Whatever type you are, though, you CANNOT learn to speak a language without also learning the grammar. It is simply impossible. The only difference is in HOW you learn the grammar. When you say that using a simple sentence as a key to hundreds of other similar sentences, THAT IS GRAMMAR. That is recognising that all utterances in any language are built up from building blocks that form patterns and systems—and that is the definition of what grammar is. So when you’re telling someone they should reuse familiar patterns and make them more familiar, you’re essentially telling them to study grammar, only in a different way than how many childhood teachers have made us think ‘learning grammar’ works.

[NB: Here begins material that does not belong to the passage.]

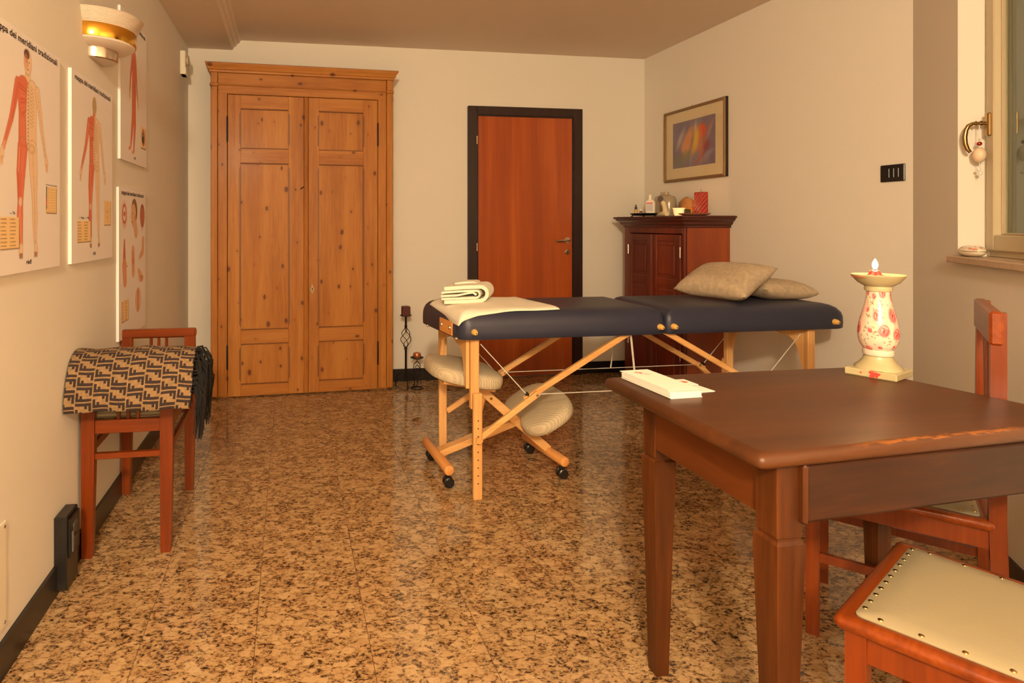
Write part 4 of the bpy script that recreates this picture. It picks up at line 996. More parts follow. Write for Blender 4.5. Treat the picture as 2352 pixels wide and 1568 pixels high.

Interesting perspective. I may have to write a post semi-disagreeing with this. :)

I’m glad to hear Russian is going well for you. Rumor has it that Estonia is extremely anti-Russian so I’ll caution you against speaking Russian there! :)



Hi Donovan, I re-read those articles you linked on grammar study and the lexical approach. Do you really wait until fluency before looking at grammar? I sometimes feel obliged to look at grammar at the intermediate stage but I’d prefer not to :) I like your approach. Are you advocating listening and repeating as a core language learning strategy? I think I respond well to this approach so I’m actually in favour. Would love to hear your thoughts, Fintan.



I love your comment Donovan about using the incorrect verb tense if it’s the only one you know. I’m sure you’ll get some people screaming about that!

I’ve said something similar before and many people cannot understand or accept that type of language learning. Yet, I agree, it’s the best way to move forward. Don’t get hung up on being perfect, just start talking.



I have just moved to France with no prior knowledge of the french language, this has been the most helpful and encouraging thing I have read since arriving!

Judith Nagel

Judith Nagel

I am a language teacher and although normally taking the traditional approach this makes a lot of sense!

"The limits of my language mean the limits of my world."